Look for starters like a classic onion soup au gratin, oysters bourguignonne, baked stuffed clams angelique, escargots en phyllo and polenta provençale with a white wine-tomato-garlic sauce. Typical entrées are sweet potato-crusted salmon with a maple-balsamic glaze, panko-crusted swordfish with the house peppercorn-brandy cream sauce, roasted duck with a “Lavina hot and sweet sauce,” chicken marsala, beef stroganoff and filet mignon. Dessert could be profiteroles, meringue glacée, chocolate-amaretto mousse or bananas royale flambé.

The casual establishment does not take reservations, so expect a wait at peak periods.

(802) 253-8669. Entrées, $16.95 to $21.95. Dinner, Tuesday-Sunday 5:30 to 10.

 

Austrian Tea Room
Trapp Family Lodge, Luce Hill Road, Stowe.

In summer or foliage season, we know of no more charming place for lunch or a snack than the rear deck of the Austrian Tea Room, with planters of geraniums and petunias enhancing the view across the countryside and horses grazing nearby.
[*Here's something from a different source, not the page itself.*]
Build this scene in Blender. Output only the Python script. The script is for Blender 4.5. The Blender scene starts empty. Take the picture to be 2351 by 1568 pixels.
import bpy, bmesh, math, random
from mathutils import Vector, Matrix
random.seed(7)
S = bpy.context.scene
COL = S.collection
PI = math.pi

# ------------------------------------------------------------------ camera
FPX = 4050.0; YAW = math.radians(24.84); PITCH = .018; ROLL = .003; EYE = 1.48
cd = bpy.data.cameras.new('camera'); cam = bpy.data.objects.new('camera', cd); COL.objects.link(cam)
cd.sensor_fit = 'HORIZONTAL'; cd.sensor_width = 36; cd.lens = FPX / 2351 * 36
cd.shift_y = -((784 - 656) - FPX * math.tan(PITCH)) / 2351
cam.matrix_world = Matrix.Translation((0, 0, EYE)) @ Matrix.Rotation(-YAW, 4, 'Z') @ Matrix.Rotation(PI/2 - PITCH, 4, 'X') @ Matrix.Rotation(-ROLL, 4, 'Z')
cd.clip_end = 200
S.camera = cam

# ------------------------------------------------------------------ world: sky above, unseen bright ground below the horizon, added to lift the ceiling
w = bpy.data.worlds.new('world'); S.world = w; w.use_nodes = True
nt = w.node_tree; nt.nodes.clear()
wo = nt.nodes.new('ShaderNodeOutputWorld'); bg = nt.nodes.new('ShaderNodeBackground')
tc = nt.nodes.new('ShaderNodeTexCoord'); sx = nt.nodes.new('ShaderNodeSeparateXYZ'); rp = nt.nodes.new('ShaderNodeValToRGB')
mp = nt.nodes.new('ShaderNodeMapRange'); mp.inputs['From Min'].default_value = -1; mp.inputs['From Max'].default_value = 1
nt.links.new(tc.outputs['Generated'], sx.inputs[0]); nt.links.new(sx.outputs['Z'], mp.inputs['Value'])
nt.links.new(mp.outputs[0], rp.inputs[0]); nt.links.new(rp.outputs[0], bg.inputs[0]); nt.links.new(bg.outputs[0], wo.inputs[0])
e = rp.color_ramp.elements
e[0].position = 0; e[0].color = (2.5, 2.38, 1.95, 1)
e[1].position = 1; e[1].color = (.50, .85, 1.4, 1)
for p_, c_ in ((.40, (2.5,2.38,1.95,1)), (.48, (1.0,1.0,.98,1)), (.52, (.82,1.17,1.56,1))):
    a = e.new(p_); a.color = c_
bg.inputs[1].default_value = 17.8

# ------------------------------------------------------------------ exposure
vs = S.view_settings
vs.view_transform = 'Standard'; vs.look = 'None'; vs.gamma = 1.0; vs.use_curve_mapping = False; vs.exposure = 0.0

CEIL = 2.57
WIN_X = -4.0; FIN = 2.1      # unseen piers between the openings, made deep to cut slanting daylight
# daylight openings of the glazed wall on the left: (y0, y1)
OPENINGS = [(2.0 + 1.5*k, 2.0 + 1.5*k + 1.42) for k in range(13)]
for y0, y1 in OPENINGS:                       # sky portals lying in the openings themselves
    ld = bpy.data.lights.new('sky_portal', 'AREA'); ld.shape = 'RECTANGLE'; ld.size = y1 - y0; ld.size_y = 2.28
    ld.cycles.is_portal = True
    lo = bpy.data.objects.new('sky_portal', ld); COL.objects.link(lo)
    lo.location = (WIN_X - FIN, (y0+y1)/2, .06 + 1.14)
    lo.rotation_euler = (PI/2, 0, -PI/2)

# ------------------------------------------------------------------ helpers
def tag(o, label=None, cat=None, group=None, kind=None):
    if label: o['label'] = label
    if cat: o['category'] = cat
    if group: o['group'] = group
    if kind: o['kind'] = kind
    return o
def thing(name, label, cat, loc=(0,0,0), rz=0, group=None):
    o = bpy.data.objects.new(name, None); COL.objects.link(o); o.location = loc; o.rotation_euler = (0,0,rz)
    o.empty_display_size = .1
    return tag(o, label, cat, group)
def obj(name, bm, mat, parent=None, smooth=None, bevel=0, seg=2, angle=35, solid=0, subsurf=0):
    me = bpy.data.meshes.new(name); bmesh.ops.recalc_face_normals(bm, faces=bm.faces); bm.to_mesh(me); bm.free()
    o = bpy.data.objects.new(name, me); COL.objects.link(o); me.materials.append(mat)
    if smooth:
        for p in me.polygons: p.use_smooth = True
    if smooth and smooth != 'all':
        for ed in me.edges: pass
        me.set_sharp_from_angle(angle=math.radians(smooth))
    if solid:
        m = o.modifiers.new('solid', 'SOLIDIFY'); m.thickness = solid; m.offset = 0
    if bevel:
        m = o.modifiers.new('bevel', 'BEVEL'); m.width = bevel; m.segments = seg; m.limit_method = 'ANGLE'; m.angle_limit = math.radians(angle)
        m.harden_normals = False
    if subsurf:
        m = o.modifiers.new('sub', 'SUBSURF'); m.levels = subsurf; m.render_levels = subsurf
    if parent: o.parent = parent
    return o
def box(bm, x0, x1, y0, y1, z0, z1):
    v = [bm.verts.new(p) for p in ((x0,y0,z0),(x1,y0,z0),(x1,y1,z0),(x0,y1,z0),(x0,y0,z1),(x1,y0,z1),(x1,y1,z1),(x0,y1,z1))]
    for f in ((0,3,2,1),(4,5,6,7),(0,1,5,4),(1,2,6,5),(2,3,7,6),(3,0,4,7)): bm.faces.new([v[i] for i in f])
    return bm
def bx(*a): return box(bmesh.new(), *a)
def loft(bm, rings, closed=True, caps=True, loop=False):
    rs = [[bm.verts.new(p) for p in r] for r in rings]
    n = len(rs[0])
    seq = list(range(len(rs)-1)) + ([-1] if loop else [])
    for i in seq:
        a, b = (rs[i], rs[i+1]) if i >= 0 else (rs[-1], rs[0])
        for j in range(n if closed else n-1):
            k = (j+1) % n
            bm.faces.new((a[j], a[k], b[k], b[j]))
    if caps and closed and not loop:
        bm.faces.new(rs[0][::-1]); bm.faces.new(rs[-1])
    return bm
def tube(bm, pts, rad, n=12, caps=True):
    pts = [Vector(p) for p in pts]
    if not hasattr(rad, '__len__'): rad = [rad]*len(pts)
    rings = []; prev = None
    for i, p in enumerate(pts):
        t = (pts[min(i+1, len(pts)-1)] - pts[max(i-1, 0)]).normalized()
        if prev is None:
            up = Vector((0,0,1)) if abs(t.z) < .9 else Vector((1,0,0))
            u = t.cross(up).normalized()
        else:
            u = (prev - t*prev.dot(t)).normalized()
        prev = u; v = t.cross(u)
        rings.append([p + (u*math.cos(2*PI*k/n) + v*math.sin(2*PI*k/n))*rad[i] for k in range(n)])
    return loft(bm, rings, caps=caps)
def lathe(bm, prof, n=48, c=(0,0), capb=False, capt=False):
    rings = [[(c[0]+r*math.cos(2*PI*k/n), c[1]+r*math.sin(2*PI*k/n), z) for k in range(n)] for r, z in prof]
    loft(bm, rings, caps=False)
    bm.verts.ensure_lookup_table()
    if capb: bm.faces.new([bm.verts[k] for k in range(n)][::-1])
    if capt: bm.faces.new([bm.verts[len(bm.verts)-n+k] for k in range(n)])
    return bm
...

Surely you can feel the spirit of the late Maria von Trapp (who lived at the lodge until her death in 1987) and the Trapp Family Singers. It's a majestic setting where you feel on top of the world. The broccoli, ham and swiss quiche and the grilled shrimp caesar salad looked great, as did the curried chicken and rice salad in a pineapple shell. We opted for a bratwurst with German potato salad and sauerkraut (the latter two surprisingly mild – for tourist tastes?) and the cold pineapple-walnut soup with a smoked salmon plate. There are open-face sandwiches, fancy drinks, cafe Viennoise and Austrian wines by the glass or liter. Those Austrian desserts we all know and love, sacher torte, linzer torte, apfelstrudel and the like, as well as Bavarian chocolate pie, peach torte and jailhouse pie, are in the $4 range. With a cup of cafe mocha, they make a delightful afternoon pick-me-up.